With its half-timbered Tudor houses, its picturesque waterside setting and links to William Shakespeare, Stratford-upon-Avon has always been a magnet for tourists.

And it has always been particularly loved by Americans, who make up the biggest number of overseas visitors to this bustling Midlands town.

Vacancies sign
Hotels have room, but that's normal for this time of year
So when Americans began to cancel their holidays to Europe in the wake of the 11 September attacks, it seemed life in Stratford was about to change radically.

With one-third of the town's population working in tourism, there were grave concerns for peoples' livelihoods, especially since the foot-and-mouth epidemic earlier in the year had averted many visitors.

The impact of the attacks was felt immediately. Hotel bookings were cancelled as the Ryder Cup golf tournament, due to be held close by, was postponed until next year.

Among those involved in selling Stratford as a destination to tourists, there was widespread uncertainty about what would happen next.

Better news

Two weeks after 11 September, South Warwickshire Tourism told BBC News Online that marketing campaigns had been suspended.
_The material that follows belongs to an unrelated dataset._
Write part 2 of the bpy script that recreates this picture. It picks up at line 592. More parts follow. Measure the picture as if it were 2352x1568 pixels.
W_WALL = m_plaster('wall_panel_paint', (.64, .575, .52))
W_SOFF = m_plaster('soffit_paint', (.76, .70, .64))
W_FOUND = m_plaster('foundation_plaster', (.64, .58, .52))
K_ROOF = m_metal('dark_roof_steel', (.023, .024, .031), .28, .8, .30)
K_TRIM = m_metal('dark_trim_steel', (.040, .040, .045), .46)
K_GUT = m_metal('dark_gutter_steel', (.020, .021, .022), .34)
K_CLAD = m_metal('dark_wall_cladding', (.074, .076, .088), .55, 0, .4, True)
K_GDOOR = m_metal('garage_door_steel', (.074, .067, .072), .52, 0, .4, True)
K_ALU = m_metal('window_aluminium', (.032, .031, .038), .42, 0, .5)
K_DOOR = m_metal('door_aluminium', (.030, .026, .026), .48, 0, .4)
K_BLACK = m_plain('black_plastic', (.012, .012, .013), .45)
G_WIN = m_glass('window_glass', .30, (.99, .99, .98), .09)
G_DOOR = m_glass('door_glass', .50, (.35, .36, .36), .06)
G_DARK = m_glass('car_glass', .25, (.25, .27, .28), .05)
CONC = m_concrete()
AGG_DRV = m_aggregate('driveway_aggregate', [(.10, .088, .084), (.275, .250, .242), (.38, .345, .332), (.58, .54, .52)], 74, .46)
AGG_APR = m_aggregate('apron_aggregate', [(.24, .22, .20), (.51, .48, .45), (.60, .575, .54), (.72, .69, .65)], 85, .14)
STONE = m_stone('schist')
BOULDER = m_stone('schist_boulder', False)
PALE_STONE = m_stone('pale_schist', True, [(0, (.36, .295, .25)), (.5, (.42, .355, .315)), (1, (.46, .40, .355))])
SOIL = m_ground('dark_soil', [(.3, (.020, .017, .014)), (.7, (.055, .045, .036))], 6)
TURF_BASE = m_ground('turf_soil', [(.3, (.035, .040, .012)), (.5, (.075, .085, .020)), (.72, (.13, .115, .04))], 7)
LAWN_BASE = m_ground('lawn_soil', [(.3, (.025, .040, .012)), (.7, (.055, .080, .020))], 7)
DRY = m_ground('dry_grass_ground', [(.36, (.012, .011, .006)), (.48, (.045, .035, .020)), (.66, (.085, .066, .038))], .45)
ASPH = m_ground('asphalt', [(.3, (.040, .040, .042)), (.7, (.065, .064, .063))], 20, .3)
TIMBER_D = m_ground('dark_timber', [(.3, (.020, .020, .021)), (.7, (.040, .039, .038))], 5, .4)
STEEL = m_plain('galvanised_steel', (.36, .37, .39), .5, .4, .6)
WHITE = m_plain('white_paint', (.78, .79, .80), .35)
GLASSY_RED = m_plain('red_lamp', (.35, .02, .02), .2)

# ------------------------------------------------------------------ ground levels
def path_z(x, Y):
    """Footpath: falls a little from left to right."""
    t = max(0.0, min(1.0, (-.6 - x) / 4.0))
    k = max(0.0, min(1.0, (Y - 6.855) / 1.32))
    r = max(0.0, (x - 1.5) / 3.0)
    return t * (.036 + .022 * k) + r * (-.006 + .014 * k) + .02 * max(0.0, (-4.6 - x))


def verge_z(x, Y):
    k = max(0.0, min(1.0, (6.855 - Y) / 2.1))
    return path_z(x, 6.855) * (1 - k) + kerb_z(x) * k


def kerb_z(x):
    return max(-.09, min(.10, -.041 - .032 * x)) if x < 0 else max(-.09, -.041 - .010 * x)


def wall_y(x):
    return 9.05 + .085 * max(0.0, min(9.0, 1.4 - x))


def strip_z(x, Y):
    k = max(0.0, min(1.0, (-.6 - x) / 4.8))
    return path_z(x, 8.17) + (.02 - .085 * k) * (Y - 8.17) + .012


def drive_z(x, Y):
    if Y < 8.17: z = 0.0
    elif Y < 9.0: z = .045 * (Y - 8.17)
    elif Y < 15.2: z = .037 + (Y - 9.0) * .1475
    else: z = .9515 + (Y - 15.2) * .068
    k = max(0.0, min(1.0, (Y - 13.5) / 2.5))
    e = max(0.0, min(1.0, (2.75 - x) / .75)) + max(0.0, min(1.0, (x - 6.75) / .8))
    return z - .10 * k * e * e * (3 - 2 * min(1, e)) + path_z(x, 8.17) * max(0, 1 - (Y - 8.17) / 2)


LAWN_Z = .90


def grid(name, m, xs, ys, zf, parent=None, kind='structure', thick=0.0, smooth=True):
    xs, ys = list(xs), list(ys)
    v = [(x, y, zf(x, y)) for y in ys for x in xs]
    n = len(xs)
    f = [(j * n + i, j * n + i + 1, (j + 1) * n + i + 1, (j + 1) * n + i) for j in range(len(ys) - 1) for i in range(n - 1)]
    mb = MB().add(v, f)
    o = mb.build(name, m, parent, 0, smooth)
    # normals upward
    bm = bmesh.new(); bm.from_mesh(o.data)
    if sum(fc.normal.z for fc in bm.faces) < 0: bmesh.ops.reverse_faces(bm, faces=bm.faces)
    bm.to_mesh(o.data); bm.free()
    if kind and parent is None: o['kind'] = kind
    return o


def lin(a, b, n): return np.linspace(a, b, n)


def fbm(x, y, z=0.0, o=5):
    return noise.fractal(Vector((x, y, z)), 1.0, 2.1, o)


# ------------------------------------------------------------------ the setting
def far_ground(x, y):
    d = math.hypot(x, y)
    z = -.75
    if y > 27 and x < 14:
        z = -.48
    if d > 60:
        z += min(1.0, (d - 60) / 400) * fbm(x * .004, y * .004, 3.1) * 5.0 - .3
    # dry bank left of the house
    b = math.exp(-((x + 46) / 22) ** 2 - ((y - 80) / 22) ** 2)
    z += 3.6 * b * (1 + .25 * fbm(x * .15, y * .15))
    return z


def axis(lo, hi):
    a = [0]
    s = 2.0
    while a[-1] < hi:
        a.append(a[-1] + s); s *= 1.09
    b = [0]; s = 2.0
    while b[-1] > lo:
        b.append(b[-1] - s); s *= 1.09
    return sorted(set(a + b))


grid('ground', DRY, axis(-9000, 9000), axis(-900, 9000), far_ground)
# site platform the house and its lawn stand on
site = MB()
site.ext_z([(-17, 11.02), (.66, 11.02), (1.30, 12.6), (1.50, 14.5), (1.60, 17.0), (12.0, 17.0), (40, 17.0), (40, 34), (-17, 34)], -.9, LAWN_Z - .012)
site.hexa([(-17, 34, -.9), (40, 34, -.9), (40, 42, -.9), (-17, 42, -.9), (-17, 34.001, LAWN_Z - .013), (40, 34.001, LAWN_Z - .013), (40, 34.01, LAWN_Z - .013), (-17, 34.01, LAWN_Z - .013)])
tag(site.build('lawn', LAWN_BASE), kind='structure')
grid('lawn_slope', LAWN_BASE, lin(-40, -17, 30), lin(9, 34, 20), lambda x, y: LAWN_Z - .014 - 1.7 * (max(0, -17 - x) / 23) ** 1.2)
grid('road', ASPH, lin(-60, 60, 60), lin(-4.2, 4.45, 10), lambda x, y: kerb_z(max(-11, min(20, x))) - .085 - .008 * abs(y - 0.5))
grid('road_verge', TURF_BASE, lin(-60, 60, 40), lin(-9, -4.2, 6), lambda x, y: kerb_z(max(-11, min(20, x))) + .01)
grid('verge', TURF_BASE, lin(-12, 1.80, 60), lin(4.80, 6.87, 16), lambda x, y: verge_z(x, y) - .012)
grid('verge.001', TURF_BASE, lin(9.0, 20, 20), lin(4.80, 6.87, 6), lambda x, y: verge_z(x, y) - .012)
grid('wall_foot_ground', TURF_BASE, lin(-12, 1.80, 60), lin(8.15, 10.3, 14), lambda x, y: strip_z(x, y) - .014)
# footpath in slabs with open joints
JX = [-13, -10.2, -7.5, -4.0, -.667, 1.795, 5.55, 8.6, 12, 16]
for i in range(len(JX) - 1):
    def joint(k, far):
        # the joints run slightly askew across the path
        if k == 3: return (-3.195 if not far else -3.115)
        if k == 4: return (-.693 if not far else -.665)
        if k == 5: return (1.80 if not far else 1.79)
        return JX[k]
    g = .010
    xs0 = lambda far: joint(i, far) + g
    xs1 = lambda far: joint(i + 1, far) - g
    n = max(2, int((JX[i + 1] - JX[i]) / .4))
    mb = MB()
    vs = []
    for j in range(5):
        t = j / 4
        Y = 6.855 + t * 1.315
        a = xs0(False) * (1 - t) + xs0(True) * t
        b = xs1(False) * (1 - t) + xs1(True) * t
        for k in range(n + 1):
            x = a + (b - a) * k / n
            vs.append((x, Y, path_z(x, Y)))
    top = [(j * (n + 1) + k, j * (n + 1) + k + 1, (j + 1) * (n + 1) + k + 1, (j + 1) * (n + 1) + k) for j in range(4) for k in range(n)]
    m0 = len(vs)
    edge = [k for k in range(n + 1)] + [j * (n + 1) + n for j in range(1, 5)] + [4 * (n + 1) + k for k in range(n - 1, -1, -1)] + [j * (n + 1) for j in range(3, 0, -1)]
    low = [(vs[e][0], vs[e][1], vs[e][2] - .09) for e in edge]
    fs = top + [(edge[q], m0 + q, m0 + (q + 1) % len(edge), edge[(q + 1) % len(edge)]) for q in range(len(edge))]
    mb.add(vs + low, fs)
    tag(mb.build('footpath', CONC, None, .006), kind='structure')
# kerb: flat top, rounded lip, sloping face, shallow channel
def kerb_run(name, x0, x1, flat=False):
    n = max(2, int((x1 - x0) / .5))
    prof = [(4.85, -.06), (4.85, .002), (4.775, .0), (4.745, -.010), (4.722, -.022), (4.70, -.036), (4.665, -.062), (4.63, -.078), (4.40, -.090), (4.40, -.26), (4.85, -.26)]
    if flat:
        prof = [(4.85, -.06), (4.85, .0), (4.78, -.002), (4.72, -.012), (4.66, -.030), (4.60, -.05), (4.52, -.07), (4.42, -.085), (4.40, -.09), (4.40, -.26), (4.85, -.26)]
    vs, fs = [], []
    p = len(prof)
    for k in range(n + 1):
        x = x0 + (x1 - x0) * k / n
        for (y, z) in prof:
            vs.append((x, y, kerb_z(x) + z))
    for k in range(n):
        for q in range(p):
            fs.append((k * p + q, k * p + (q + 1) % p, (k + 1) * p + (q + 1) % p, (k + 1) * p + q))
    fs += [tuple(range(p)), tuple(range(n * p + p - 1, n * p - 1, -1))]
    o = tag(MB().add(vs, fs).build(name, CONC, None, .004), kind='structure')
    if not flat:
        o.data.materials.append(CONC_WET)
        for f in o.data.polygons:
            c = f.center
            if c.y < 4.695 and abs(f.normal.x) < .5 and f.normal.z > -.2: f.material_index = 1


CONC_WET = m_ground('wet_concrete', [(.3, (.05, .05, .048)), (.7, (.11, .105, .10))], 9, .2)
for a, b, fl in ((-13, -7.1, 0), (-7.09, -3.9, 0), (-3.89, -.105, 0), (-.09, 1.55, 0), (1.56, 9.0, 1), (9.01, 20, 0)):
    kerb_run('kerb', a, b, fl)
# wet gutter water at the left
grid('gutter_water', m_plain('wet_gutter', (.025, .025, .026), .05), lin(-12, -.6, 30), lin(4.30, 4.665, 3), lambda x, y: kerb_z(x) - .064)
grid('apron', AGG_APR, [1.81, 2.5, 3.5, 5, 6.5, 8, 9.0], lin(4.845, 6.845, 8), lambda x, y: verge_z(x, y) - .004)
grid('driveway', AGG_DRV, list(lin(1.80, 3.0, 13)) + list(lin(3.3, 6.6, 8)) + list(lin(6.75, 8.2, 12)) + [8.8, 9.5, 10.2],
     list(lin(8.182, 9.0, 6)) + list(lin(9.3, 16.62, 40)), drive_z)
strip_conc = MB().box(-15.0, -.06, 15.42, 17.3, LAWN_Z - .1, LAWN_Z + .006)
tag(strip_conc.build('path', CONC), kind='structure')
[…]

I was pleasantly surprised because I was expecting a big fat zero

Alex Holmes on tourism growth
Six weeks later, and many of these have now been re-scheduled, says Alex Holmes, director of South Warwickshire Tourism.

And the prophets of doom have been proved pleasantly wrong.

In October, figures for over-the-counter bookings at the town's tourist information centre were, surprisingly, slightly better than last year.

"The number of visitors to the centre was 6% up on last year and accommodation bookings were up 3%," says Mr Holmes.

American visitors have been down in number, but, on these figures, only marginally.

Nigel Hawthorne as King Lear
Shakespeare, a one-time resident of Stratford, is a powerful draw
"It's only a snapshot but I was pleasantly surprised because I was expecting a big fat zero, or even worse."

The bigger picture certainly gives cause for concern. According to the National Office of Statistics, visits to Britain by North Americans were 17% down in September compared to a year before.

Experts believe the September decline almost certainly understated the full impact, since the figures are compiled as visitors leave Britain, not as they arrive.

It was likely that about half those leaving in September actually began their holiday before the 11th of that month.

'Bumpy ride'

But while block bookings by American tourist groups are down 40% at the Royal Shakespeare Theatre, hotel owners seem to be bearing up.

"It has been a bit of a bumpy ride," says John Reynolds of the Shakespeare Hotel in Stratford.


The real test will be the second and third quarters next year

Alex Holmes
"Coming on the back of foot-and-mouth the downturn has cost us a considerable sum."

Yet there are signs that any revival will be home grown.

Over the winter the hotel trade throughout the country may get a lifeline from British people who, like Americans, decide to holiday at home.

"There's been a marked increase with local people going to the theatre or having a weekend away," says Mr Reynolds.

"We are packed out at the weekends at the moment."

'Better than normal'

He is more worried about the general state of the economy which, he says, could spell trouble for not just his hotel but the entire sector.

Meanwhile Neil Gray, manager of the smaller Grosvenor hotel in Stratford, says business is better than normal for the time of year.

"The downturn in American trade has not really hit us at all," says Mr Gray.

"Our client base is mostly people from the UK. We seem to have no problems at the moment".

According to Alex Holmes, it is probably too early to pin down the real impact on tourism of the terror attacks.

"Things tend to be quieter now. The real test will be the second and third quarters next year - April to September. That's when tourism really takes off here."